TASK: Make an exact copy of the records, with the images left out.

Stored items from a collection

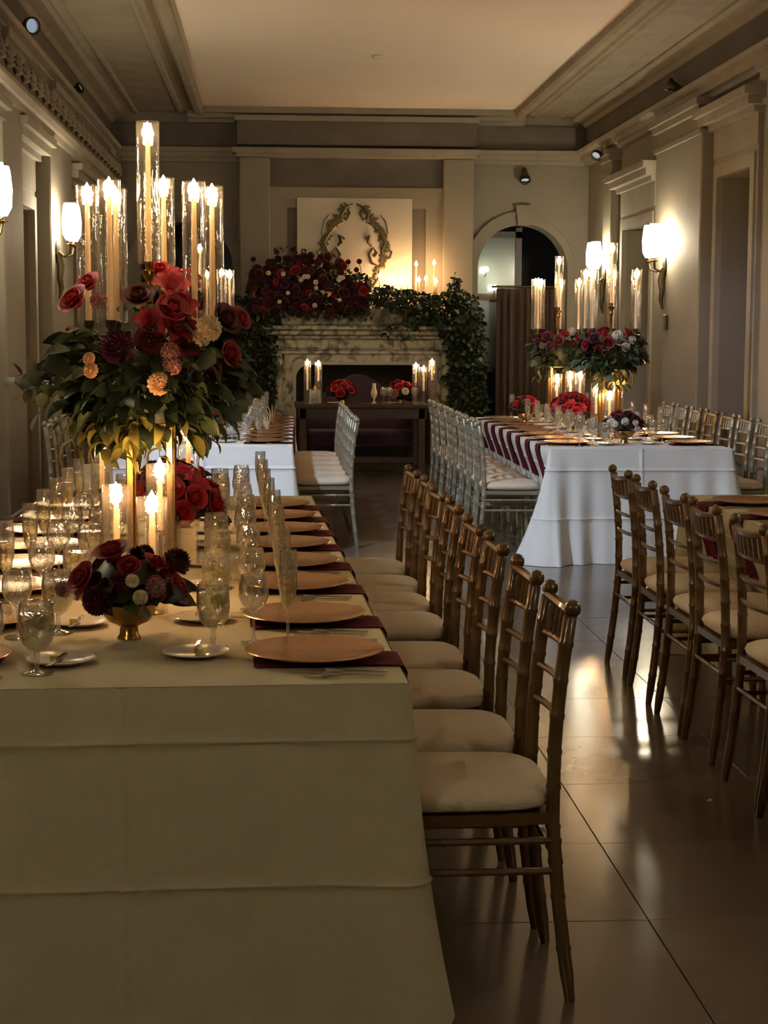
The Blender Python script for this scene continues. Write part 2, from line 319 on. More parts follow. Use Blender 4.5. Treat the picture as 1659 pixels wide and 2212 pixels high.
# far wall: main wall with two arched openings, chimney breast
arcs = [(2.99, 0.545), (-1.03, 0.545)]; ZS = 2.28
def arch_wall():
    m = MB(); segs = 20; Y0, Y1 = YF, YF+0.35
    for (xa, xb, cx) in ((XL-0.3, 1.0, arcs[1][0]), (1.0, XR+0.3, arcs[0][0])):
        rr = 0.545
        m.box(xa, cx-rr, Y0, Y1, 0, HC); m.box(cx+rr, xb, Y0, Y1, 0, HC)
        for i in range(segs):
            a0, a1 = pi-pi*i/segs, pi-pi*(i+1)/segs
            p = [(cx+rr*cos(a0), ZS+rr*sin(a0)), (cx+rr*cos(a1), ZS+rr*sin(a1)), (cx+rr*cos(a1), HC), (cx+rr*cos(a0), HC)]
            m.prism(p, Y0, Y1, 'y')
    return m
struct('wall_far', arch_wall(), 'stone')
for k, (cx, rr) in enumerate(arcs):      # archivolts with keystone
    a = MB(); segs = 28
    for (r0, r1, d) in ((rr, rr+0.09, 0.035), (rr+0.09, rr+0.15, 0.055)):
        for i in range(segs):
            a0, a1 = pi-pi*i/segs, pi-pi*(i+1)/segs
            a.prism([(cx+r0*cos(a0), ZS+r0*sin(a0)), (cx+r0*cos(a1), ZS+r0*sin(a1)), (cx+r1*cos(a1), ZS+r1*sin(a1)), (cx+r1*cos(a0), ZS+r1*sin(a0))], YF-d, YF)
        for sg in (-1, 1): a.box(min(cx+sg*r0, cx+sg*r1), max(cx+sg*r0, cx+sg*r1), YF-d, YF, 0, ZS)
    a.prism([(cx-0.07, ZS+rr-0.02), (cx+0.07, ZS+rr-0.02), (cx+0.10, ZS+rr+0.22), (cx-0.10, ZS+rr+0.22)], YF-0.09, YF)
    struct('trim_%d' % (70+k), a, 'stone')
# room behind the arches
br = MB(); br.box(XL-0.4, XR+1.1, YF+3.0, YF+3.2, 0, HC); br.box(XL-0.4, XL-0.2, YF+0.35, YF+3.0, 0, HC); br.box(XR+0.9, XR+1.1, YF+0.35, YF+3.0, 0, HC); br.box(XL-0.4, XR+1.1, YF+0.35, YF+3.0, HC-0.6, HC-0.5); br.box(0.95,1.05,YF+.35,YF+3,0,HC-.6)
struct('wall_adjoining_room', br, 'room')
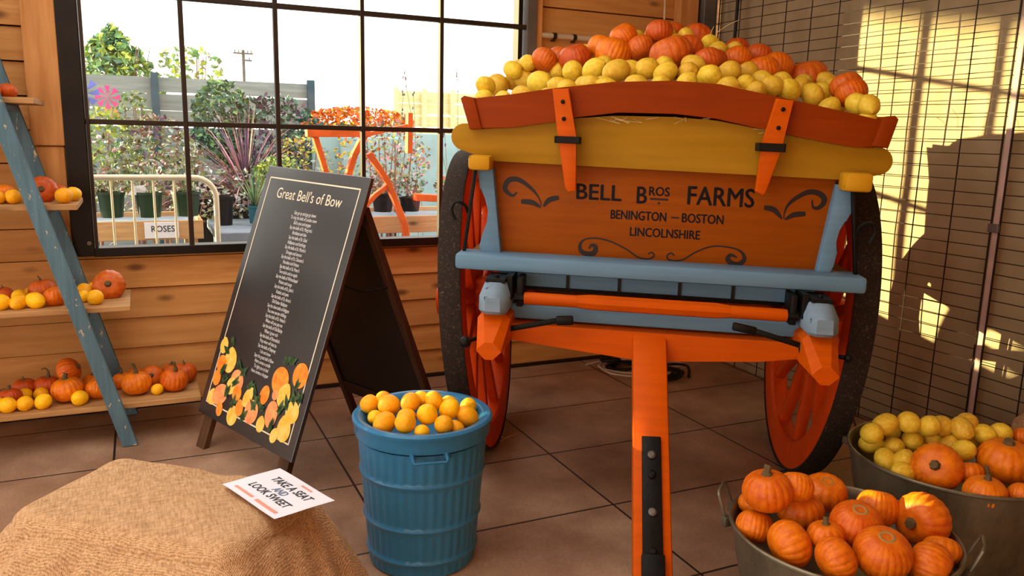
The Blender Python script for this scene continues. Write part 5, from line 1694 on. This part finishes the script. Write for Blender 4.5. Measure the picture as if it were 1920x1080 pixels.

RESULT FOR THIS EXERCISE:
The Blender Python script for this scene continues. Write part 2, from line 319 on. More parts follow. Use Blender 4.5. Treat the picture as 1659 pixels wide and 2212 pixels high.
# far wall: main wall with two arched openings, chimney breast
arcs = [(2.99, 0.545), (-1.03, 0.545)]; ZS = 2.28
def arch_wall():
    m = MB(); segs = 20; Y0, Y1 = YF, YF+0.35
    for (xa, xb, cx) in ((XL-0.3, 1.0, arcs[1][0]), (1.0, XR+0.3, arcs[0][0])):
        rr = 0.545
        m.box(xa, cx-rr, Y0, Y1, 0, HC); m.box(cx+rr, xb, Y0, Y1, 0, HC)
        for i in range(segs):
            a0, a1 = pi-pi*i/segs, pi-pi*(i+1)/segs
            p = [(cx+rr*cos(a0), ZS+rr*sin(a0)), (cx+rr*cos(a1), ZS+rr*sin(a1)), (cx+rr*cos(a1), HC), (cx+rr*cos(a0), HC)]
            m.prism(p, Y0, Y1, 'y')
    return m
struct('wall_far', arch_wall(), 'stone')
for k, (cx, rr) in enumerate(arcs):      # archivolts with keystone
    a = MB(); segs = 28
    for (r0, r1, d) in ((rr, rr+0.09, 0.035), (rr+0.09, rr+0.15, 0.055)):
        for i in range(segs):
            a0, a1 = pi-pi*i/segs, pi-pi*(i+1)/segs
            a.prism([(cx+r0*cos(a0), ZS+r0*sin(a0)), (cx+r0*cos(a1), ZS+r0*sin(a1)), (cx+r1*cos(a1), ZS+r1*sin(a1)), (cx+r1*cos(a0), ZS+r1*sin(a0))], YF-d, YF)
        for sg in (-1, 1): a.box(min(cx+sg*r0, cx+sg*r1), max(cx+sg*r0, cx+sg*r1), YF-d, YF, 0, ZS)
    a.prism([(cx-0.07, ZS+rr-0.02), (cx+0.07, ZS+rr-0.02), (cx+0.10, ZS+rr+0.22), (cx-0.10, ZS+rr+0.22)], YF-0.09, YF)
    struct('trim_%d' % (70+k), a, 'stone')
# room behind the arches
br = MB(); br.box(XL-0.4, XR+1.1, YF+3.0, YF+3.2, 0, HC); br.box(XL-0.4, XL-0.2, YF+0.35, YF+3.0, 0, HC); br.box(XR+0.9, XR+1.1, YF+0.35, YF+3.0, 0, HC); br.box(XL-0.4, XR+1.1, YF+0.35, YF+3.0, HC-0.6, HC-0.5); br.box(0.95,1.05,YF+.35,YF+3,0,HC-.6)
struct('wall_adjoining_room', br, 'room')
The Blender Python script for this scene continues. Write part 5, from line 1694 on. This part finishes the script. Write for Blender 4.5. Measure the picture as if it were 1920x1080 pixels.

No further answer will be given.